Kiwi orchards in Ilam writes another quite surprising chapter in the invention of new local income sources. Brought to the district by just one local who happened to visit a demonstration site at Godavari three years ago, Kiwi is now grown by 1300 plus farmers in 36 VDCs! In Dolakha, local farmers know too exactly how the popularity of this exotic green fruit could grow that quickly. There the story is the same. Once mature, a Kiwi tree can yield fruit for at least forty years; it requires little work and nurturing; and in Dolakha one kilo of fruit fetches 600 Nr. per kilo, on export markets up to 2,500 kilos! One VDC has made it mandatory for every household to keep a kiwi tree for the same reason, and with the ample proof of profitability, few hesitate!
Ostriches is perhaps the most exotic new invention in the area of meat farming. It’s also a strong money-maker and once again, it took only one entrepreneurial soul to prove it. Ostrich Nepal opened up just six years ago, starting with merely 1,500 ostrich eggs flown in from Australia. Why such a novel idea in a country where most are used to chicken as far as poultry is concerned? Well, the owner and initiator, C. P. Sharma, sensed an exploding demand for meat – something that has followed with a growing middle-class not least in Kathmandu – and sure enough, now Nepal Ostrich runs three farms in Rupandehi, recently starting up a fourth in neighboring Dang. The sale is up too and to its further credit, the company employs 62 people!
One more thing about ostrich farming – like most other ideas proving profitable, it is spreading. One kilo of ostrich meat fetches 1,500 Nr. on the market, even 2,000 during peak demand at Dashain, and that kind of income opportunity does not go unnoticed. Nepal Ostrich is now selling eggs and chicks to a number of up-coming ostrich farms while demonstrating usability and recipes to consumers. This February ostrich farming was even the main attraction at a trade fair in Dhadeldura!
Meat is indeed just not chicken or even goats and buffalo, for that matter. If ostrich farming is the most exotic, here’s a close second in new initiatives: rabbit rearing! In Balambu west of Kathmandu, the owner of Nepal’s first commercial rabbit farm, Ujjwal Chapagain, has made rabbit meat take-off like a rocket on the city market. Middle-class, health-conscious consumers, and not least expats and tourists on the five-star hotels in Kathmandu, welcome rabbit meat for its many health benefits. Indeed, it tastes well, too. And what’s even greater from a rabbit farmer’s point of view is the fast rate of reproduction: one rabbit becomes 40 in just one year! Seeing the high potential, local farmers also from Dolakha and Sindhuli are starting up too.It’s not only a willingness to take up new types of fruits and meat but also novel cultivation methods that now characterises local entrepreneurship. One of the big jumps that some farmers take is a courageous shift to organic farming: it’s a leap into the unknown – and uncertain – as many farmers have forgotten most of the techniques pre-dating modern use of fertilizer and pesticides. But once again, the health-conscious middle-class – a growing market – and individual farmers with an entrepreneurial drive have stimulated initiative. Even an idea of using human urine as natural fertilizer is spreading. One farmer just recently shifted to urine from the household toilet and witnessed to his amazement how his cabbage grew to double size and his income too – in one year! It didn’t take long before most villagers in his area started to collect their urine as well!

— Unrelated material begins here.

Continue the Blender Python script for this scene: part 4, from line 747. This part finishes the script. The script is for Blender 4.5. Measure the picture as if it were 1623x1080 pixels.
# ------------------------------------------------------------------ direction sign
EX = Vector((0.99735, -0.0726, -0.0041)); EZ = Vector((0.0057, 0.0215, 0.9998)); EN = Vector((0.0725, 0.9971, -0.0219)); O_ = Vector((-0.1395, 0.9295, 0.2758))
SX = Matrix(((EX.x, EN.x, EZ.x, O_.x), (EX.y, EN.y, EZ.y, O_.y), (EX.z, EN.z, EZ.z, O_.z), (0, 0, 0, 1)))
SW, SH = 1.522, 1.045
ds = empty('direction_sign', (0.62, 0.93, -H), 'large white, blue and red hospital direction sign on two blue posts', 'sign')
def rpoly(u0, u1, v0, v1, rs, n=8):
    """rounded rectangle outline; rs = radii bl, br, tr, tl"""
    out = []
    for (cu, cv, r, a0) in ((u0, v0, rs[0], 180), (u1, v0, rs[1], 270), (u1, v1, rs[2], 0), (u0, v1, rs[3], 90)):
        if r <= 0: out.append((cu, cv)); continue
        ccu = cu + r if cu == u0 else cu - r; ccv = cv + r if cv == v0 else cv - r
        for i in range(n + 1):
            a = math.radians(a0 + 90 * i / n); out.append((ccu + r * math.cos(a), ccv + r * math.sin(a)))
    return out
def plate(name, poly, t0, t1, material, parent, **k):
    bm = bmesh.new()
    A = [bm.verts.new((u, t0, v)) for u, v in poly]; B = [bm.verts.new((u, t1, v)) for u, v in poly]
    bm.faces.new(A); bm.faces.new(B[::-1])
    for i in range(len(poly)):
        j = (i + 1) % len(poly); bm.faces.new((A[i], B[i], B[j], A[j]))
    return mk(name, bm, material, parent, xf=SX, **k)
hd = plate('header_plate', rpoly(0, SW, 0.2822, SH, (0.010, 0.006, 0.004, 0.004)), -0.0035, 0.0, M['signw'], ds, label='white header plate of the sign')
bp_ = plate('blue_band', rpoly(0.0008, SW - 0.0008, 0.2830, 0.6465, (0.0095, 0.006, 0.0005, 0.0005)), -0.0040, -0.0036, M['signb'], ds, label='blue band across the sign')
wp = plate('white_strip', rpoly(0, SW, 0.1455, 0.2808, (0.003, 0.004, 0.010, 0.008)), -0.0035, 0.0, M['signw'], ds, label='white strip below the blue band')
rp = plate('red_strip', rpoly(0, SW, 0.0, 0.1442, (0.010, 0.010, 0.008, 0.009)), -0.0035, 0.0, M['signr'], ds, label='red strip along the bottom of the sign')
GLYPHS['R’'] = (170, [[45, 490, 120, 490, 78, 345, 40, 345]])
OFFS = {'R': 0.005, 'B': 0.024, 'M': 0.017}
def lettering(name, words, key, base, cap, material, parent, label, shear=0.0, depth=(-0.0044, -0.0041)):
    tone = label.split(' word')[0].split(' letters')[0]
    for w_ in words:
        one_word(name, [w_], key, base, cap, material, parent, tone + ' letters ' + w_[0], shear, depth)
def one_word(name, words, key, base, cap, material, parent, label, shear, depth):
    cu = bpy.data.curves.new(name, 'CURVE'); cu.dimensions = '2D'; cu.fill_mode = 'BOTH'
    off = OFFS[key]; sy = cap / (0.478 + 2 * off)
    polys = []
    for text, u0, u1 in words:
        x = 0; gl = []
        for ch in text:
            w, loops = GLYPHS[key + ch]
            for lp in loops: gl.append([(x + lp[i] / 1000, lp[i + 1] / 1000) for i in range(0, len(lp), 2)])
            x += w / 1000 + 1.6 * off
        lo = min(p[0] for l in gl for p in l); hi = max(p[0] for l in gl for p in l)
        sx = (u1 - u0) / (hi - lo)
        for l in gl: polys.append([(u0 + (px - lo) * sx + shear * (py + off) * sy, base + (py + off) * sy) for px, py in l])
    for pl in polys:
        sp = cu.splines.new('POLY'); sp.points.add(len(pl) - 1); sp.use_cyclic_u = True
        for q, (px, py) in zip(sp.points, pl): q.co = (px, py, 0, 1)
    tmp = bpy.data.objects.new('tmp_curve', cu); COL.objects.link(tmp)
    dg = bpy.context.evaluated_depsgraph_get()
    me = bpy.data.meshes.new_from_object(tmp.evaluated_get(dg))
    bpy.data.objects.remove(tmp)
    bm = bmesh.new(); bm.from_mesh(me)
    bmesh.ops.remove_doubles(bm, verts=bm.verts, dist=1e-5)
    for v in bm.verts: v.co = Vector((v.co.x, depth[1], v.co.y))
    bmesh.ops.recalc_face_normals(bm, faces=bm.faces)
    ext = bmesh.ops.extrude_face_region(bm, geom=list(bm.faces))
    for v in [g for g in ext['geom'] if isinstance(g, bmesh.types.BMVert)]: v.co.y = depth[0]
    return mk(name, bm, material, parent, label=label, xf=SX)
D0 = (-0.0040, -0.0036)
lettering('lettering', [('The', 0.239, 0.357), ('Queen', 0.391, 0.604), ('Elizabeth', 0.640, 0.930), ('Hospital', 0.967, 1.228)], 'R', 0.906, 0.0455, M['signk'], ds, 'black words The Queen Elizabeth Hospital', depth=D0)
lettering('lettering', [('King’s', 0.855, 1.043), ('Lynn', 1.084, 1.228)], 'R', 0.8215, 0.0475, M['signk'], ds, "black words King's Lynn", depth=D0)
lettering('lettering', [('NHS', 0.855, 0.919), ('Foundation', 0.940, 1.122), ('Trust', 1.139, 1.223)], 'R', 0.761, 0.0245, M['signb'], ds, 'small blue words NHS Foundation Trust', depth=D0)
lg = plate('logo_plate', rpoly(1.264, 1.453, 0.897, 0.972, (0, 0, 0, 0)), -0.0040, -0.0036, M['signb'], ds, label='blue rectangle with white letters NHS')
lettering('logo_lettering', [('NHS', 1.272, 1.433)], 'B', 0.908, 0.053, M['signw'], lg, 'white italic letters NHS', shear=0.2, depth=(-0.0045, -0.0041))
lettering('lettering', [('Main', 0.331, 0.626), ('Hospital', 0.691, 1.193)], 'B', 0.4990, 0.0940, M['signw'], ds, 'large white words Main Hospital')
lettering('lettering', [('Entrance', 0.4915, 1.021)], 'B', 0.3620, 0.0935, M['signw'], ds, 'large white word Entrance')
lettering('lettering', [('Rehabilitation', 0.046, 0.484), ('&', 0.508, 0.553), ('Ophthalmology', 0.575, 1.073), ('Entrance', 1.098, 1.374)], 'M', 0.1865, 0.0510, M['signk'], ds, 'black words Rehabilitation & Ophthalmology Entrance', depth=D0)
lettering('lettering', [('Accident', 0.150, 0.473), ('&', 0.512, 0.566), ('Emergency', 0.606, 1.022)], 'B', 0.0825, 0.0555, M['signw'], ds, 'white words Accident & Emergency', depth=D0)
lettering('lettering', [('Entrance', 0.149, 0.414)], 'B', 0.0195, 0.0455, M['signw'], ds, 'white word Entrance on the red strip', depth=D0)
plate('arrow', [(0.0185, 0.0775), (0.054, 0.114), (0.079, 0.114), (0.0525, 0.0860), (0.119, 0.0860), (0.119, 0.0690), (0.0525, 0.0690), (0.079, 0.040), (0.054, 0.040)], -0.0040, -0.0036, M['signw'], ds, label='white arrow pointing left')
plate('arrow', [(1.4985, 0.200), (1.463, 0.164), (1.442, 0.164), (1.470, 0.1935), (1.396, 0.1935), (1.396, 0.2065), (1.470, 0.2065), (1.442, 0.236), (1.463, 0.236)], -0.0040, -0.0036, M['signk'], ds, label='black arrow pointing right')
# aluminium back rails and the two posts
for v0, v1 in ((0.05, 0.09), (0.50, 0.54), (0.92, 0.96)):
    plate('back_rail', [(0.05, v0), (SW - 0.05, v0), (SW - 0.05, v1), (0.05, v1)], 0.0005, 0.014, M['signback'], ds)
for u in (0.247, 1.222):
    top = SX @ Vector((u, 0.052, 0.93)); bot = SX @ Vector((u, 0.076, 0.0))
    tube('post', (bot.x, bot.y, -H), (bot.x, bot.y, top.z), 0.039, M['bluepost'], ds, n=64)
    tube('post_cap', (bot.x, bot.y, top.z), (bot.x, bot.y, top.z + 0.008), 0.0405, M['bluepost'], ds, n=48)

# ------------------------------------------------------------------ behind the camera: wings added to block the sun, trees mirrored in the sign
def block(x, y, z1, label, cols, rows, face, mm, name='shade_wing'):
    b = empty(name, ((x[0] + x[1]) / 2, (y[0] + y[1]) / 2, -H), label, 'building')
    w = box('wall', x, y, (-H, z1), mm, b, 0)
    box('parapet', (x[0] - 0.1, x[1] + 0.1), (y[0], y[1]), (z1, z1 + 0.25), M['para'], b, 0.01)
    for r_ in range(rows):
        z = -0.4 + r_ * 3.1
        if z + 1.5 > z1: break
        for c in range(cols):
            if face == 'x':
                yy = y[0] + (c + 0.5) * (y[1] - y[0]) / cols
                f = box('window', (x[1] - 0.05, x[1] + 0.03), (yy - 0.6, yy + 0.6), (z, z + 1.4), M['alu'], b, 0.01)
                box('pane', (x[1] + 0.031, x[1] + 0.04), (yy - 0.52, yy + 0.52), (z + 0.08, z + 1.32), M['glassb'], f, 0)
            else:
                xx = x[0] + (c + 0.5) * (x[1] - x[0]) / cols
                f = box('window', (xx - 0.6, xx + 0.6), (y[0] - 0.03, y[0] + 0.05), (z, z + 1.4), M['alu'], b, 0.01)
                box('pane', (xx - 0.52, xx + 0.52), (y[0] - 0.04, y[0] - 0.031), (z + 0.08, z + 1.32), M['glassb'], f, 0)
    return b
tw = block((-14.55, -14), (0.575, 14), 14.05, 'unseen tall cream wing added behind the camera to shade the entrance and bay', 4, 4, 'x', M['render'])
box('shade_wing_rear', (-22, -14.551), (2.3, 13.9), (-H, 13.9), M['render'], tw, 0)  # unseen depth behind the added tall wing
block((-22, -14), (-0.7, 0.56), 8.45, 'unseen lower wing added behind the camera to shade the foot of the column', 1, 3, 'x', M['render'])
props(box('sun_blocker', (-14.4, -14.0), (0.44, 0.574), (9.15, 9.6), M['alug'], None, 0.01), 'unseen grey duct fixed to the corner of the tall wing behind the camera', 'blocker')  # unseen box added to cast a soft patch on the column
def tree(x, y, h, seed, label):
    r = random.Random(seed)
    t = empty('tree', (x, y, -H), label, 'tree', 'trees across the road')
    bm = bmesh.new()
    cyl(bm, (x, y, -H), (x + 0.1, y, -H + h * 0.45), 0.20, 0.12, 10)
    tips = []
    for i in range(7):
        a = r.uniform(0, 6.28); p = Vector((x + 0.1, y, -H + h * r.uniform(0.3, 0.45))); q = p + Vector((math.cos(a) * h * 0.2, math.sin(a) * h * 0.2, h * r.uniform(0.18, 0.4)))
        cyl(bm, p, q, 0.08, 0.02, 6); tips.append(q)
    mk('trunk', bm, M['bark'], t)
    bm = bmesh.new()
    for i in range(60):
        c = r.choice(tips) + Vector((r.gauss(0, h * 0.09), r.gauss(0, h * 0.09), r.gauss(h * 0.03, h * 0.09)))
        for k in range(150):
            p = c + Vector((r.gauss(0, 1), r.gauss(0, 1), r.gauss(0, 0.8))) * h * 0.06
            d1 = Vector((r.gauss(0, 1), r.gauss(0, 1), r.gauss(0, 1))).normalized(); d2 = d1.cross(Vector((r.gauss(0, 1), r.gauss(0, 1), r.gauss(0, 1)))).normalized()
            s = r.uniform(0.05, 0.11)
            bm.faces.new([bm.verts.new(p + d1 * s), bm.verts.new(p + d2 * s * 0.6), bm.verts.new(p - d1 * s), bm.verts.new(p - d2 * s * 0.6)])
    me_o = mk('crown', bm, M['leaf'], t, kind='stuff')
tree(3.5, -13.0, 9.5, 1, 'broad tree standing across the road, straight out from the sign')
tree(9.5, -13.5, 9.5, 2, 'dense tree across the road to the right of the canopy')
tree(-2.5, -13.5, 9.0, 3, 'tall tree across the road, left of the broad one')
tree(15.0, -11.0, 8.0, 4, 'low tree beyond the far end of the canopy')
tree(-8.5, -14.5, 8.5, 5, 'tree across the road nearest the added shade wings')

Innovative wine-making with wild berries collected in the mountains – a steadily more lucrative business that’s now entering the export market too – and initiatives like experimenting with avocado growing, so far with promising initial results, even a shop based on old barter principles, exchanging vegetables and fruits for agro-input like seeds and fertilizer, are just a few of the many additional branches on the tree of local entrepreneurship in Nepal. Indeed, it’s not as spectacular and high-tech as the IT companies on the entrepreneurial stage in Kathmandu. But the willingness to take risks is clearly higher than in the more traditional rural communities of the past. The future will show how many more, new ideas will blossom in local Nepal.